You've completed adding your webhook integration to Application Security. However, at this point the webhook integration is in pending state, as indicated by the integration status:

Pending Integration

In order to avoid configuration mistakes negatively impacting the webhook destination, and for security reasons, the integration link needs to be confirmed, in order to change state from pending to idle. Confirming the integration link ensures the URL destination was configured properly and that the person configuring the webhook link owns the webhook destination. When first adding the webhook integration, Application Security sends a notification with a confirmation link, to the configured webhook URL. The simple message looks like:

Confirmation Link

To confirm the integration link, a message needs to be sent to the confirmation link URL. For example, the URL could be pasted in a browser, or curl could be used to connect to the confirmation link. Once Application Security gets the request to the confirmation link, the webhook integration link is activated and the integration state changes from pending to idle.

Idle Integration

Now that the webhook integration is activated, the integration can be tested. By selecting the webhook integration, the integration details panel opens. In the details panel, there is a Test Integration button. Application Security provides te Test Integration to validate the events can be properly received by the webhook server. Select the Test Integration button. A message similar to the following message should be received by the server:

Test Integration

You've completed integrating Application Security with your webhook! When a new alert is generated, it will be posted to your endpoint.

Batch of security events

The security events can be raised at different rates and in order to ensure the server doesn't get overloaded with post requests, the security events are posted in batches. The events are sent every 5 seconds in batches of up to 500 events in a single message. Note that batches are sent sequentially, that is, a batch is sent after the previous batch receives the http response from the server. For example: - 750 security events are raised. After 5 seconds, a first batch of 500 events is posted to the server. The server takes 6 seconds to respond. Meanwhile, another 500 events are raised. Upon receiving the server response, a batch of 500 events is sent and immediately upon receiving the server response, another batch of 250 events is sent.

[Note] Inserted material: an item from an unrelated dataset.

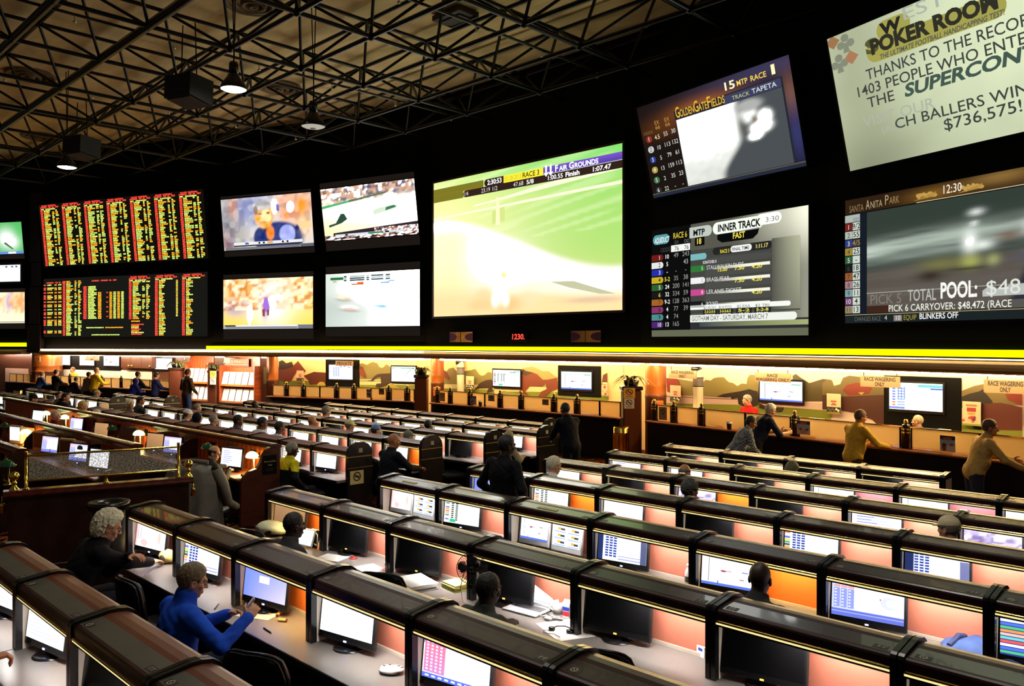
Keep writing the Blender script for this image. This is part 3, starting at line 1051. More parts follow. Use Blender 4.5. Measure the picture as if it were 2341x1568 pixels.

Webhook integration and server response codes

Application Security posts security events to the configured URL using an HTTP POST. In turn, the server can respond to the post with the standard response codes. The Application Security webhook integration doesn't cache or throttle the security events and deals with the HTTP response codes as described below:

  • 200: The expected, normal response code. No action is taken.
  • 5xx: Indicates server failures. The 5xx responses are ignored and the security events from the Post message are not resent.
  • 401 and 403: Indicate authentication or authorization issues related to the request. Results in the webhook integration being disabled.
  • other 4xx codes: Indicates server failures. The 4xx responses are ignored and the security events from the Post message are not resent.